*Rangel Alves da Costa
Diferentemente das folhas mortas do outono,
que num sopro são levadas pela ventania, outras folhas existem que se
perpetuam. Ou quase.
Folhas de papel, páginas de papel, escritos
num papel. Ainda que não sejam para a eternidade, muito do que se rabisca ou se
escreve acaba permanecendo muito além daquele que escreveu.
Velhos álbuns guardados em baús, gavetas e
escurecidos empoeirados. Cadernos amarelados de tempo, livretos colados pela
importância das palavras ali escritas.
Mãos frágeis e trêmulas que insistem em
cuidadosamente rabiscar entre linhas. O aperto é tamanho no coração que os
escritos parecem dispersos em si mesmos.
O que dizer de uma saudade, de um amor
partido, de uma paixão desfeita, de um coração dilacerado? Talvez não haja
palavra que traduza o verdadeiro sentimento.
Letras que de repente parecem fugir do papel
ou que tomaram vida e forma sem mais atender aos desejos de quem as escreveu.
Ora, parecem soltas, desconexas, nuas, espantadas, querendo gritar de dor.
Em muitos papéis os corações desenhados.

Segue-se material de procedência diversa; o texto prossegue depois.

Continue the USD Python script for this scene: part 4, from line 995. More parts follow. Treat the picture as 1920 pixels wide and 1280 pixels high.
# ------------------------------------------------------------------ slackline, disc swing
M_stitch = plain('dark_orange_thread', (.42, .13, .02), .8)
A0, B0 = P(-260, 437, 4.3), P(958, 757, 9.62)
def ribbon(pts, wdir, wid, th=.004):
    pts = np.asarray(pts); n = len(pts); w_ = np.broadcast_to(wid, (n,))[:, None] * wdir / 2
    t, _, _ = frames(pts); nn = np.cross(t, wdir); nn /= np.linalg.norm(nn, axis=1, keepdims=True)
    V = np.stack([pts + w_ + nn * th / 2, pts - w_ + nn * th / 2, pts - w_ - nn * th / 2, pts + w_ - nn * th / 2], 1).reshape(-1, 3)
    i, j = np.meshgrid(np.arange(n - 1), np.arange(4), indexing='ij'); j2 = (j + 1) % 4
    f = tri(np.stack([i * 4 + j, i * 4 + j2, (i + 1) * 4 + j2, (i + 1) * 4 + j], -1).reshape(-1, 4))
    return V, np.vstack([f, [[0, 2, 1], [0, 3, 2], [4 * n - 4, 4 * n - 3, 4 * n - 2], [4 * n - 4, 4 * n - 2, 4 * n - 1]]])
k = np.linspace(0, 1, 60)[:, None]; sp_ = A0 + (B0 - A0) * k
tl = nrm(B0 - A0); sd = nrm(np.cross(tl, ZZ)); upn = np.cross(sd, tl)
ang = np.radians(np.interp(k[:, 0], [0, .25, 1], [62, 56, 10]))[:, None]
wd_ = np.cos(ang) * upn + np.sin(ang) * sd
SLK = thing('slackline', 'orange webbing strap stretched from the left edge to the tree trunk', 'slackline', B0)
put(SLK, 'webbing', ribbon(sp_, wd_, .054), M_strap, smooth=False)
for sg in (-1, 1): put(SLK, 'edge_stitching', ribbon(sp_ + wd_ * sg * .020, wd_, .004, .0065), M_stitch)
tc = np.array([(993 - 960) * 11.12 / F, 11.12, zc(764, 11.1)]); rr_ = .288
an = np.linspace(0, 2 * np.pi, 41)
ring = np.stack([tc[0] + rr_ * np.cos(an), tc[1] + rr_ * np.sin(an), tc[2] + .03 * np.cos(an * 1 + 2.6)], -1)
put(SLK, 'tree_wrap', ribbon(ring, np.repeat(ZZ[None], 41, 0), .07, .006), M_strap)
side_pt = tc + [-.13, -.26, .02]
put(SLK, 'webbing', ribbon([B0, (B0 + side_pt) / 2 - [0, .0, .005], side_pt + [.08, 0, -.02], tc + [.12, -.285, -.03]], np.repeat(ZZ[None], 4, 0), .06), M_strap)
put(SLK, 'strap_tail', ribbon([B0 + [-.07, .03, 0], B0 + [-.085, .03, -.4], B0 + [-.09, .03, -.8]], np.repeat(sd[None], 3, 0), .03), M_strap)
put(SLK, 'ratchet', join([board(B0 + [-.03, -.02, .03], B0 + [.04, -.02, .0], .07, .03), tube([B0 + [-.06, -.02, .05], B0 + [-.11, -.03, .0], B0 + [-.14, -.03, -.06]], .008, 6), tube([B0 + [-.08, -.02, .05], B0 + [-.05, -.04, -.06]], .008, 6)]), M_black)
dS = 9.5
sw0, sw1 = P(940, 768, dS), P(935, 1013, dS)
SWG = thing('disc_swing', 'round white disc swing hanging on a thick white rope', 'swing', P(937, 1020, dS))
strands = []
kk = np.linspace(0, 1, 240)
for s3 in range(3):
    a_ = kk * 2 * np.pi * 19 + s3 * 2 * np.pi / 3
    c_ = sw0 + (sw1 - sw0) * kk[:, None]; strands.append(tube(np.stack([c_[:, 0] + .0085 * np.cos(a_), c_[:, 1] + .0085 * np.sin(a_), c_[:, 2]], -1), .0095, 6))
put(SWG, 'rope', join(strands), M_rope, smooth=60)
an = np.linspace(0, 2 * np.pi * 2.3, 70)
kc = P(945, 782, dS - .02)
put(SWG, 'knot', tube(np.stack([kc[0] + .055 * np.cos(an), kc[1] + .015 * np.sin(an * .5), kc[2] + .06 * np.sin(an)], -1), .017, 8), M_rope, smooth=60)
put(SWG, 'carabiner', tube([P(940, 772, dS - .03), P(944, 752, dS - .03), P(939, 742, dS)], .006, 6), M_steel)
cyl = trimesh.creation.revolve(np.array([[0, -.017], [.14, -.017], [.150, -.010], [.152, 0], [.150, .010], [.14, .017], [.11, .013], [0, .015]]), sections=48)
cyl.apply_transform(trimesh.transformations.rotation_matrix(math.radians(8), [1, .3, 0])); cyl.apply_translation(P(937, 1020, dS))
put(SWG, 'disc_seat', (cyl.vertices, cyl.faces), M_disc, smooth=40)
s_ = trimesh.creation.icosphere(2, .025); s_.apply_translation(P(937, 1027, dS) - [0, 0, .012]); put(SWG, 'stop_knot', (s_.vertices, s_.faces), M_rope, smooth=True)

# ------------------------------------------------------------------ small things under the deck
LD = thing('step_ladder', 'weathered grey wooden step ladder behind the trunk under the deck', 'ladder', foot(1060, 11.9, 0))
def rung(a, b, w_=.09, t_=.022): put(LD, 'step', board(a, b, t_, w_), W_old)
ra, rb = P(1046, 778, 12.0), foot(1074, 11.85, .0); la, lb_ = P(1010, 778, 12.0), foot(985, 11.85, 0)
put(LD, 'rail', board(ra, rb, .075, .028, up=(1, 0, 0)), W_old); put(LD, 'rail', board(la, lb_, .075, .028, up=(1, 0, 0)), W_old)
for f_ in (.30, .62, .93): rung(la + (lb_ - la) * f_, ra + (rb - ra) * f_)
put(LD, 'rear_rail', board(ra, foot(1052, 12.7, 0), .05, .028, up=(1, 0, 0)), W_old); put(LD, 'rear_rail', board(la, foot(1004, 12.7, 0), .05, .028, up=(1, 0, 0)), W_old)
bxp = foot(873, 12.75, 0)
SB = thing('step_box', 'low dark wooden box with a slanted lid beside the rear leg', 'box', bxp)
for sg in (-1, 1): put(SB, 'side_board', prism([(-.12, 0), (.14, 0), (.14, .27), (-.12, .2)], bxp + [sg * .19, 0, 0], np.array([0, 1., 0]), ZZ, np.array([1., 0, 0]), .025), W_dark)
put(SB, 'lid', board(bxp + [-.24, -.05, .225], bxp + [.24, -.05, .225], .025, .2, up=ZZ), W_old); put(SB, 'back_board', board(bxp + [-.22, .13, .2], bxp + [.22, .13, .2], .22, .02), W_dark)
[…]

As
nuvens pintadas em azul e ao lado alguns pequenos dizeres de eu te amo, te amo,
te amo... E mais abaixo uma lágrima derramada por algum motivo.
Tanta folha molhada que nem o tempo consegue
enxugar a enxurrada de lágrimas. As águas já não estão escorrendo, mas basta
observar os embaçamentos para se ter a certeza de que oceanos por ali se
derramaram.
Numa folha de carta, escrita ao modo antigo,
onde os cumprimentos antecedem as agonias, as saudades e as aflições, pelos
cantos ainda os lábios avermelhados carimbados em batom. A nitidez dos lábios
mostra a juventude daquela boca.
“Meu amor, não consigo mais viver assim tão
distante de você. Não há um só minuto que o meu pensamento não esteja voando
nas alturas em busca de quem tanto amo. Acordo e anoiteço com um só pensamento,
e só penso em você...”.
“Minha vida, sofro demais pela sua ausência.
Eu queria entrar nessa cartinha para chegar bem juntinho a você e beijar sua
boca. Tenho sofrido muito desde sua partida e de tanto chorar já não sou mais a
mesma. Agora sou um rio de sofrimento...”.
“Zezinho, sou eu, sua Zefinha. Você está bem,
meu amor? Como você está, me diga? Eu não estou bem não. Não há como ter
qualquer contentamento se você não está aqui ao meu lado, bem pertinho de
mim...”.
Muitas vezes, são em folhas assim, de cartas
antigas, que se percebem as feições do amor do passado, o seu jeito próprio de
se expressar e toda a singeleza de quem as escrevia. São cartas perdidas no
tempo, já desgastadas na idade, mas que dizem muito de um romantismo que não
existe mais.
Já não existem cartinhas, já não existem
carteiros chegando e gritando pelo nome da mocinha chorosa à janela. Já não
existem os diários de amor nem as cartas apaixonadas. Os velhos álbuns restam
esquecidos pelos cantos mofados.
Somente pelos acasos, tais folhas perdidas
chegam aos olhares de agora. E nelas poemas tão bonitos que se imagina copiados
de um grande poeta. Mas não, apenas reflexos de um sentimentalismo que valoriza
a essência da alma, do amor, da verdade do coração.
Lá fora as folhas de outono voam sem direção.
Acaso as janelas estivessem abertas, talvez algum pássaro antigo levantasse voo
e de suas asas deixasse cair cartas, poemas, escritos antigos.
Talvez um coração amorosamente sofrido e
flechado caísse ao chão. E por cima uma lágrima desenhada em azul.